Delitti d’amore e delitti in famiglia

    Delitti d’amore e delitti in famiglia.

    Nei delitti d’amore in genere la causa scatenante deriva da un diniego, da un rifiuto da parte della compagna essendo i giovani, oggi, abituati dalle famiglie a ricevere molti consensi e pochi dissensi, anche se con scarso ascolto della loro vita. Mi sono soffermata sui delitti “da parte del compagno/ marito/partner" in quanto l’istinto distruttivo è prevalentemente maschile e la vittima è, quindi, quasi sempre una figura femminile. Purtroppo, il  momento critico, chiamiamolo “raptus” insorge, prevalentemente nel maschio e la distruttività si manifesta con violenza brutale e crudele con colpi e ferite efferate.
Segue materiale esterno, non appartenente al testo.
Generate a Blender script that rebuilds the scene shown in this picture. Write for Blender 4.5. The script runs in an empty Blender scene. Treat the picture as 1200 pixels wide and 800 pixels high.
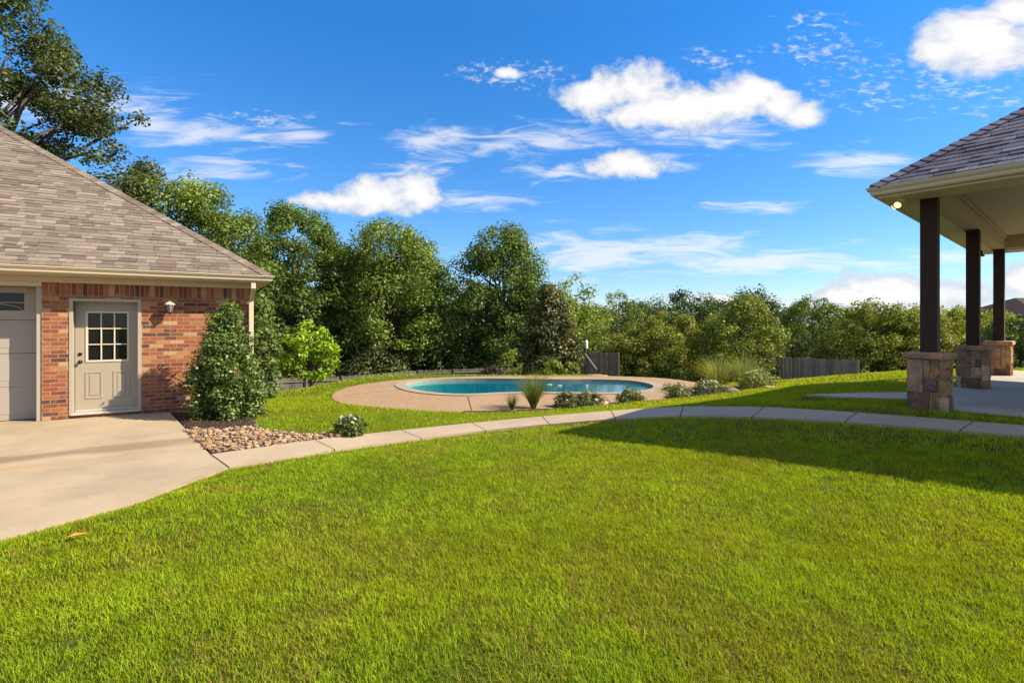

Diverse sono invece le motivazioni che inducono un figlio ad uccidere la madre, o il padre, o il fratello o addirittura tutti i componenti familiari senza che nulla potesse trapelare prima, in modo così macroscopico.
    Di fatto, cosa accade nella mente di un giovane che arriva a gesti così inconsulti e feroci ? Senza pensare minimamente di trovare giustificazioni in quanto sono atti “ingiustificabili” senza eccezione alcuna, bisogna però soffermarsi sulle motivazioni che inducono a questi “folli” comportamenti che, senza alcun dubbio, contengono una matrice inconscia con disagi psicologici che annidano le loro radici più profonde nella solitudine. Infatti, al di là di ogni bene materiale che oggi i ragazzi desiderano e spesso ottengono, vengono poi lasciati a loro stessi, ai loro pensieri, ai loro infiniti momenti di solitudine in quanto i genitori sono sempre impegnati in realtà diverse. Spesso, poi si trovano genitori separati con i figli che vengono parcheggiati, più o meno, qua e là, a secondo degli accordi giudiziali concertati che, talvolta, prescindono dal considerare realmente il disagio e la poca comodità che i ragazzi - figli di genitori separati - sono costretti ad affrontare, nonché anche la loro esposizione alla frequente conflittualità esistente tra i genitori stessi, in cui essi diventano “oggetto” di ripicca o di contesa o anche di abbandono e trascuratezza da parte di uno dei due.

    La solitudine intesa proprio come assenza di attenzione, di comunicazione e di ascolto attento da parte dei genitori, laddove sembra tutto tranquillo, all’improvviso sfocia in un gesto inconsulto, definito “folle”. Se in paesi come il Giappone esiste da anni la sindrome di hikikomoro (isolamento dei giovani con rifiuto da parte loro di ogni forma di relazione) non è un caso e, la sua diffusione è giunta ormai anche in Europa. Questi comportamenti dovrebbero portare i genitori a riflettere ed a partecipare alla vita intima dei propri ragazzi anche superando i loro schemi antichi del tipo “ai tempi miei non mi ascoltavano i miei genitori” perché decenni fa la vita si snodava con ritmi e modalità diverse che in questa epoca sono completamente cambiati. Come mai oggi un giovane su 5, pari al 17% si rivolge allo psicologo? Un sondaggio fatto dal Consiglio Nazionale dell’Ordine degli Psicologi  ha rilevato che 8 ragazzi su 10 chiedono l’intervento dello psicologo a scuola e questi dati - tra l’altro ufficiali - dovrebbero far riflettere per comprendere che il mondo virtuale, la play station, l’utilizzo di Internet, i social media (tutti), i giochi interattivi, la messaggistica coi cellulari non sono sufficienti a colmare lo stato di solitudine e la richiesta di affettività necessaria per un equilibrio psichico vero. Il giovane per crescere “sano” non ha bisogno solo di cose materiali - come spesso accade - ma ha bisogno di presenza fisica, di condivisione, di dialogo, di comprensione, di ascolto soprattutto, che è ciò che egli ritrova esclusivamente nella figura professionale dello psicologo.